━━━━━ PROVIDED RECORDS ━━━━━

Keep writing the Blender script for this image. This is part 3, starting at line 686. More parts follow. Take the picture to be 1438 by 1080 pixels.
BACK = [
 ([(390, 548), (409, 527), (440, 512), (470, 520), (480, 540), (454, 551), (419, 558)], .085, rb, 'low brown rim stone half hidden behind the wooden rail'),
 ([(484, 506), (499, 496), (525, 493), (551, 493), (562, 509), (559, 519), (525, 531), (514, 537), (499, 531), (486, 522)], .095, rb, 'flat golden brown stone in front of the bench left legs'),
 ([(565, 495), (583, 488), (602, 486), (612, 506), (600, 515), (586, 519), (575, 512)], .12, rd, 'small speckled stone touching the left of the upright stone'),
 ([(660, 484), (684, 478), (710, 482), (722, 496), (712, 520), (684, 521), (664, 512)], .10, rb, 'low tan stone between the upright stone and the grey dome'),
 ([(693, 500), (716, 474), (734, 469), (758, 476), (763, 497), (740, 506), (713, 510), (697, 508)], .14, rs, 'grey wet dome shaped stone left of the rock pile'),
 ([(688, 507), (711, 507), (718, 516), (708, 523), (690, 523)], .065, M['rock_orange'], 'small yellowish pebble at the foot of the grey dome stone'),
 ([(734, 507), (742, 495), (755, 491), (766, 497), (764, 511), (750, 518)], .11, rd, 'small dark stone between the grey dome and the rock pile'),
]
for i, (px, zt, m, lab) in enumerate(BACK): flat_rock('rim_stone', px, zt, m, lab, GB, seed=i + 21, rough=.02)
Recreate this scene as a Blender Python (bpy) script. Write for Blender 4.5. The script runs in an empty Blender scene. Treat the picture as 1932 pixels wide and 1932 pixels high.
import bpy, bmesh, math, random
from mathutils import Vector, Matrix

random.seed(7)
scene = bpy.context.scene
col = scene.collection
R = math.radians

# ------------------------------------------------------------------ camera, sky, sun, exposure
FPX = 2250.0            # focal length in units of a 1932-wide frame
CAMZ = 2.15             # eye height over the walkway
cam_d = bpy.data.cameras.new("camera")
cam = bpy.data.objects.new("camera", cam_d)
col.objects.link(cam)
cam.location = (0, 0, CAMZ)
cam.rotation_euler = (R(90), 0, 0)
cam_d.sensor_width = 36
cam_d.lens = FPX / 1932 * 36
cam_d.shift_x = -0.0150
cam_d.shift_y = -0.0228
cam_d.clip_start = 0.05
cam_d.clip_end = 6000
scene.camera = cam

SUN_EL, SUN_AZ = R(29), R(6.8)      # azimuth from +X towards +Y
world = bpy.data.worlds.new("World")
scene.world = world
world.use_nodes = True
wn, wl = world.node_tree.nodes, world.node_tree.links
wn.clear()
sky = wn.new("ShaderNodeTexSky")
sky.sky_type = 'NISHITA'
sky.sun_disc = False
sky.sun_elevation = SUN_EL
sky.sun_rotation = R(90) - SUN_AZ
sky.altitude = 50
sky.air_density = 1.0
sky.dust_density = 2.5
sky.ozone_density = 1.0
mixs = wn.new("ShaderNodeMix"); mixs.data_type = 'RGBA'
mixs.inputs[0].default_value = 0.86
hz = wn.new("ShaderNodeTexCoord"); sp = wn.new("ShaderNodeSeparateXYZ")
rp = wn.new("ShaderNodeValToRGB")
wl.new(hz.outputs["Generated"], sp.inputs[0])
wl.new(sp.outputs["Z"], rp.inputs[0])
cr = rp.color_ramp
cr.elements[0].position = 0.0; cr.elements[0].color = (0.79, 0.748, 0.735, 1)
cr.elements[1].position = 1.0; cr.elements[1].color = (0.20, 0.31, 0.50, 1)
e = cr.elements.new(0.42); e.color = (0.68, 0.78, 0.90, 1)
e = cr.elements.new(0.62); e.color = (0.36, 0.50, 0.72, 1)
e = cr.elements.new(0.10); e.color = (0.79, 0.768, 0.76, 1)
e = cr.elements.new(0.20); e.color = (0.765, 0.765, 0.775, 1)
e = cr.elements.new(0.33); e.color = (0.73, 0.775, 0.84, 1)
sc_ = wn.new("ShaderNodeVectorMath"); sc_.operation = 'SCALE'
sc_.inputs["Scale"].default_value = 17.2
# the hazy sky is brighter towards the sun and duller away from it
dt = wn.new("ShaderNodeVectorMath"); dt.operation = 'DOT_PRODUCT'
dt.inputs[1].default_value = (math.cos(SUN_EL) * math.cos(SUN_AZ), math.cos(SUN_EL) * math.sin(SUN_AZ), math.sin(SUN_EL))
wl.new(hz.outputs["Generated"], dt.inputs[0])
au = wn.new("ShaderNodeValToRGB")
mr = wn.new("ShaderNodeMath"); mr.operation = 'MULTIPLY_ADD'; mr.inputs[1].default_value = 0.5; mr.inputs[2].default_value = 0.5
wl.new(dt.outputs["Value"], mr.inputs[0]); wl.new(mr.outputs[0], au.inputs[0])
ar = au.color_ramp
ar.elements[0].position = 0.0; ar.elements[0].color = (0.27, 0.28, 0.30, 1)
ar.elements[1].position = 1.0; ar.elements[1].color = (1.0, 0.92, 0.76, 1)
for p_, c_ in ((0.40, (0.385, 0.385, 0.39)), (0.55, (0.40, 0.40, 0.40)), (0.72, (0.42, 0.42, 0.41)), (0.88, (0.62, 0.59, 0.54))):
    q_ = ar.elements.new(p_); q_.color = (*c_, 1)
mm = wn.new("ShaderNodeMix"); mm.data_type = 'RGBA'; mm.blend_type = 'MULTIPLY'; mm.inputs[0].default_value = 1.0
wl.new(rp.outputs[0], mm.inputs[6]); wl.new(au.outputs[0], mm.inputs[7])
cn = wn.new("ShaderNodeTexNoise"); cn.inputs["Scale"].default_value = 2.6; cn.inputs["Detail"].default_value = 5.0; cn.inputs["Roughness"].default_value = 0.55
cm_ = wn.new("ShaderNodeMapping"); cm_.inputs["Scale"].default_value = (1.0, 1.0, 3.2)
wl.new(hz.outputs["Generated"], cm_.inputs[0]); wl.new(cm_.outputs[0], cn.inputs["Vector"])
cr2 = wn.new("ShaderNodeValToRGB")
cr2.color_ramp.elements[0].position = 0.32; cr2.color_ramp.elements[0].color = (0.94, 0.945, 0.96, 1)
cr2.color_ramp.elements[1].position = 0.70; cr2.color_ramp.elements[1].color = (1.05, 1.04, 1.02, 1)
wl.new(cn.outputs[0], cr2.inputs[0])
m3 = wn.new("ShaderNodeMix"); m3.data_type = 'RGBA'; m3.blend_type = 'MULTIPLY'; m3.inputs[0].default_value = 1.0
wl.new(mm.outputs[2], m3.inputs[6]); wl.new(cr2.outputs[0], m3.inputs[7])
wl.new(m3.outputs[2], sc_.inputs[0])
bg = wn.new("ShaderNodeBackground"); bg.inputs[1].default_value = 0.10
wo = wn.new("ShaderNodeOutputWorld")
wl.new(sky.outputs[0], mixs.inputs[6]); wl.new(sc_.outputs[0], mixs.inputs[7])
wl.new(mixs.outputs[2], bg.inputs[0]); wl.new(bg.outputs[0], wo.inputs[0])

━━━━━

EXERCISE TASK: Scan the records for the string "script". Copy each line in which it appears.

SOLVED PROBLEM:
Keep writing the Blender script for this image. This is part 3, starting at line 686. More parts follow. Take the picture to be 1438 by 1080 pixels.
Recreate this scene as a Blender Python (bpy) script. Write for Blender 4.5. The script runs in an empty Blender scene. Treat the picture as 1932 pixels wide and 1932 pixels high.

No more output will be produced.